The registrant's principal executive officer
and principal financial officer have
concluded that the registrant's disclosure
controls and procedures are effective based
on their evaluation of these controls and
procedures as of a date within 90 days of the
filing date of this report.


(b) Disclose whether or not there were significant changes in the registrant's
internal controls or in other factors that could significantly affect these
controls subsequent to the date of their evaluation, including any corrective
actions with regard to significant deficiencies and material weaknesses.

There were no significant changes in the
registrant's internal control over financial
reporting that occurred during the second
fiscal quarter of the period covered by this
report that have materially affected, or are
reasonably likely to materially affect, the
registrant's internal control over financial
reporting.

The registrant's principal executive officer and principal financial
officer, however, voluntarily are reporting the following information:

In August of 2006 the registrant's investment adviser
enhanced its internal procedures for reporting performance
information required to be included in prospectuses.
Those enhancements involved additional internal controls
over the appropriateness of performance data
generated for this purpose.  Such enhancements were made
following an internal review which identified
prospectuses relating to certain classes of shares of
a limited number of registrants where, inadvertently,
performance information not reflecting the deduction of
applicable sales charges was included. Those prospectuses
were revised, and the revised prospectuses were distributed to
shareholders.


ITEM 12. EXHIBITS.

File the exhibits listed below as part of this Form. Letter or number the
exhibits in the sequence indicated.

(a) Any code of ethics, or amendment thereto, that is the subject of the
disclosure required by Item 2, to the extent that the registrant intends to
satisfy the Item 2 requirements through filing of an exhibit.

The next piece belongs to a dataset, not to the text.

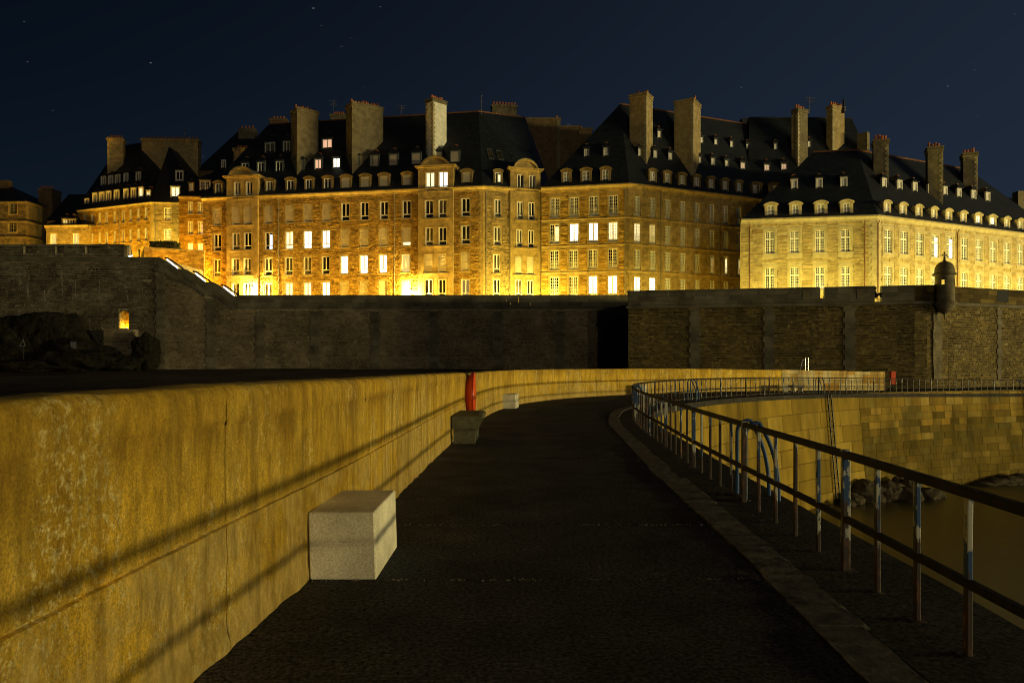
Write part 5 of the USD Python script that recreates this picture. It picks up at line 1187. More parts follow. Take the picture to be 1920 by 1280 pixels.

(b) A separate certification for each principal executive officer and principal
financial officer of the registrant as required by Rule 30a-2 under the Act
(17 CFR 270.30a-2).

Filed herewith.





                                   SIGNATURES

                          [See General Instruction F]


Pursuant to the requirements of the Securities Exchange Act of 1934 and the
Investment Company Act of 1940, the registrant has duly caused this report to be
signed on its behalf by the undersigned, thereunto duly authorized.


(Registrant) Pioneer Real Estate Shares


By (Signature and Title)* /s/ John F. Cogan, Jr.
John F. Cogan, Jr, President

Date March 1, 2010


Pursuant to the requirements of the Securities Exchange Act of 1934 and the
Investment Company Act of 1940, this report has been signed below by the
following persons on behalf of the registrant and in the capacities and on the
dates indicated.


By (Signature and Title)* /s/ John F. Cogan, Jr.
John F. Cogan, Jr., President

Date March 1, 2010


By (Signature and Title)* /s/ Mark Bradley
Mark Bradley, Treasurer

Date March 1, 2010

* Print the name and title of each signing officer under his or her signature.